Pastificio Amato: più garanzie ai lavoratori per evitare il crac

“La nostra famiglia si identifica con l'azienda e con il territorio, per cui avere a cuore la qualità significa interpretare lo spirito e lo stile di vita locale, con cui competere meglio a livello globale": così il Dg Giuseppe Amato jr, 36 anni, imprenditore di quarta generazione dopo il fondatore Antonio (1901-1979), dichiarava sei mesi fa a Gdoweekm@il (vedi n° 40, pag 19), in occasione dell'inaugurazione di una nuova linea di produzione, finalizzata ad aumentare la capacità produttiva del Pastificio Amato.
Peccato che l'azienda salernitana, che nell'arco degli ultimi 15 anni ha raggiunto la notorietà a livello nazionale -anche grazie ai rilevanti investimenti in comunicazione, e in particolare alla sponsorizzazione della Nazionale di calcio- sia oggi in liquidazione e stia addirittura rischiando il fallimento.

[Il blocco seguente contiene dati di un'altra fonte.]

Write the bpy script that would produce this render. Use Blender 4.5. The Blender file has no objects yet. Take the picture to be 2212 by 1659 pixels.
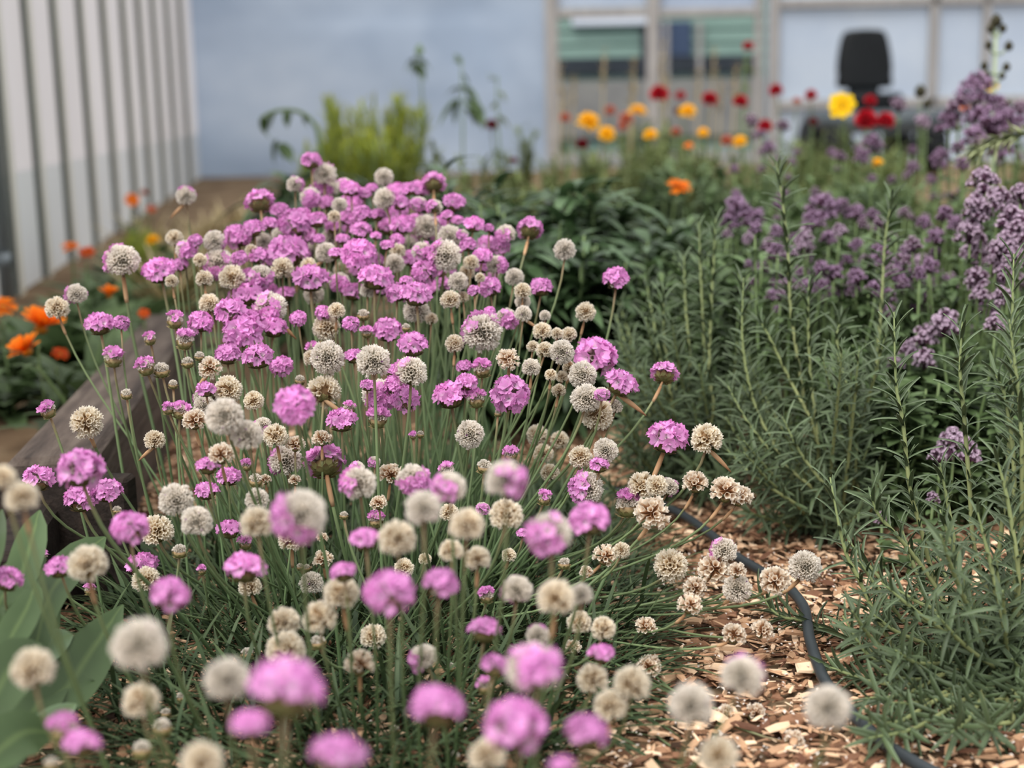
import bpy, math, random
import numpy as np
from mathutils import Matrix, Vector

random.seed(11)
RNG = np.random.default_rng(7)
C = bpy.context.scene.collection
PI = math.pi
R = math.radians

# ---------------------------------------------------------------- camera
FPX = 3072.0
CAM = Vector((0.0, 0.0, 0.40))
PITCH, ROLL = R(11.0), R(-1.2)
CROT = Matrix.Rotation(PI / 2 - PITCH, 4, 'X') @ Matrix.Rotation(ROLL, 4, 'Z')
CR3 = np.array(CROT.to_3x3())
CAMN = np.array(CAM)
cam_data = bpy.data.cameras.new('camera')
cam_data.sensor_width = 36.0
cam_data.lens = 36.0 * FPX / 2212.0
cam_data.clip_start = 0.02
cam_data.clip_end = 200
cam_data.dof.use_dof = True
cam_data.dof.focus_distance = 1.05
cam_data.dof.aperture_fstop = 4.6
cam_data.dof.aperture_blades = 7
cam = bpy.data.objects.new('camera', cam_data)
C.objects.link(cam)
cam.matrix_world = Matrix.Translation(CAM) @ CROT
bpy.context.scene.camera = cam


def at(px, py, d):
    """World point at depth d (metres along the optical axis) behind a photo pixel."""
    v = np.array(((px - 1106.0) / FPX * d, -(py - 829.5) / FPX * d, -d))
    return CAMN + CR3 @ v


def on_ground(px, py, z=0.0):
    v = CR3 @ np.array(((px - 1106.0) / FPX, -(py - 829.5) / FPX, -1.0))
    return CAMN + v * ((z - CAM.z) / v[2])


def to_px(p):
    q = CR3.T @ (np.asarray(p) - CAMN)
    return 1106 + FPX * q[0] / -q[2], 829.5 - FPX * q[1] / -q[2]


def ground_d(px, py, z=0.0):
    return -(CR3.T @ (on_ground(px, py, z) - CAMN))[2]


# ---------------------------------------------------------------- materials
def lin(h):
    h = h.lstrip('#')
    c = [int(h[i:i + 2], 16) / 255 for i in (0, 2, 4)]
    return tuple(x / 12.92 if x <= 0.04045 else ((x + 0.055) / 1.055) ** 2.4 for x in c) + (1.0,)


MATS = {}


def ramp_mat(name, stops, var=0.25, translucent=0.0, rough=0.6, spec=0.25, noise=None, objvar=0.0, attr='t'):
    """Principled surface whose colour runs along the attribute t of the part (base to tip), with a random shift per leaf or petal."""
    m = bpy.data.materials.new(name)
    m.use_nodes = True
    nt = m.node_tree
    N, L = nt.nodes, nt.links
    bs = N['Principled BSDF']
    bs.inputs['Roughness'].default_value = rough
    bs.inputs['Specular IOR Level'].default_value = spec
    a = N.new('ShaderNodeAttribute'); a.attribute_name = attr
    rp = N.new('ShaderNodeValToRGB')
    el = rp.color_ramp.elements
    while len(el) > 1:
        el.remove(el[-1])
    for i, (p, h) in enumerate(stops):
        e = el[0] if i == 0 else el.new(p)
        e.position = p
        e.color = lin(h)
    L.new(a.outputs['Fac'], rp.inputs[0])
    r = N.new('ShaderNodeAttribute'); r.attribute_name = 'rnd'
    mr = N.new('ShaderNodeMapRange')
    mr.inputs['To Min'].default_value = 1 - var
    mr.inputs['To Max'].default_value = 1 + var
    L.new(r.outputs['Fac'], mr.inputs['Value'])
    fac = mr.outputs[0]
    if objvar:
        oi = N.new('ShaderNodeObjectInfo')
        m2 = N.new('ShaderNodeMapRange')
        m2.inputs['To Min'].default_value = 1 - objvar
        m2.inputs['To Max'].default_value = 1 + objvar
        L.new(oi.outputs['Random'], m2.inputs['Value'])
        mm = N.new('ShaderNodeMath'); mm.operation = 'MULTIPLY'
        L.new(fac, mm.inputs[0]); L.new(m2.outputs[0], mm.inputs[1])
        fac = mm.outputs[0]
    if noise:
        tc = N.new('ShaderNodeTexCoord')
        nz = N.new('ShaderNodeTexNoise'); nz.inputs['Scale'].default_value = noise[0]
        nz.inputs['Detail'].default_value = 4
        L.new(tc.outputs['Object'], nz.inputs['Vector'])
        m3 = N.new('ShaderNodeMapRange')
        m3.inputs['From Min'].default_value = 0.3
        m3.inputs['From Max'].default_value = 0.7
        m3.inputs['To Min'].default_value = 1 - noise[1]
        m3.inputs['To Max'].default_value = 1 + noise[1]
        L.new(nz.outputs['Fac'], m3.inputs['Value'])
        mm = N.new('ShaderNodeMath'); mm.operation = 'MULTIPLY'
        L.new(fac, mm.inputs[0]); L.new(m3.outputs[0], mm.inputs[1])
        fac = mm.outputs[0]
    vm = N.new('ShaderNodeVectorMath'); vm.operation = 'SCALE'
    L.new(rp.outputs[0], vm.inputs[0]); L.new(fac, vm.inputs['Scale'])
    L.new(vm.outputs[0], bs.inputs['Base Color'])
    if translucent:
        tr = N.new('ShaderNodeBsdfTranslucent')
        L.new(vm.outputs[0], tr.inputs['Color'])
        mx = N.new('ShaderNodeMixShader'); mx.inputs[0].default_value = translucent
        L.new(bs.outputs[0], mx.inputs[1]); L.new(tr.outputs[0], mx.inputs[2])
        L.new(mx.outputs[0], N['Material Output'].inputs[0])
    MATS[name] = m
    return m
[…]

Oltre 100 milioni di euro di debiti
I debiti che gravano sul pastificio -in parte pare dovuti all'insolvenza
di alcuni distributori locali- ammonterebbero a oltre 100 milioni di
euro, ai quali si
aggiungerebbero i 35 vantati da vari istituti di credito (MPS, Banca
nazionale del lavoro e Banca Campania).
Respinte le offerte di
acquisizione avanzate da alcuni pastifici (tra i nomi fatti quelli di Garofalo e persino di Barilla)
interessati ad annettersi l'azienda -che oltre alla notorietà di marca
vanta appunto impianti produttivi di prim'ordine, un magazzino
all'avanguardia e un molino di proprietà- la proprietà ha accettato il
"salvagente" di 50 milioni di euro messo a disposizione
dall'imprenditore siciliano Giovanni Giudice -attivo nel settore
dei fertilizzanti e fornitore del pastificio- in cambio di un fitto
d'azienda che prevede anche il passaggio di proprietà del molino. Questo, unito a un piano di recupero dei 10 mln/euro di crediti e a un investimento di 7 mln/euro da parte della famiglia Amato, si sperava bastasse a scongiurare il fallimento.
Il piano industriale a 30 mesi presentato in questi giorni dalla
famiglia al Tribunale fallimentare per ottenere un concordato
preventivo, però, non ha convinto il giudice, che ha richiesto maggiori garanzie per i 140 dipendenti, da mesi in cassa integrazione
straordinaria. Il nostro auspicio è che si trovi una soluzione equa per le parti: in gioco c'è il destino di una storica aziende del made in Italy.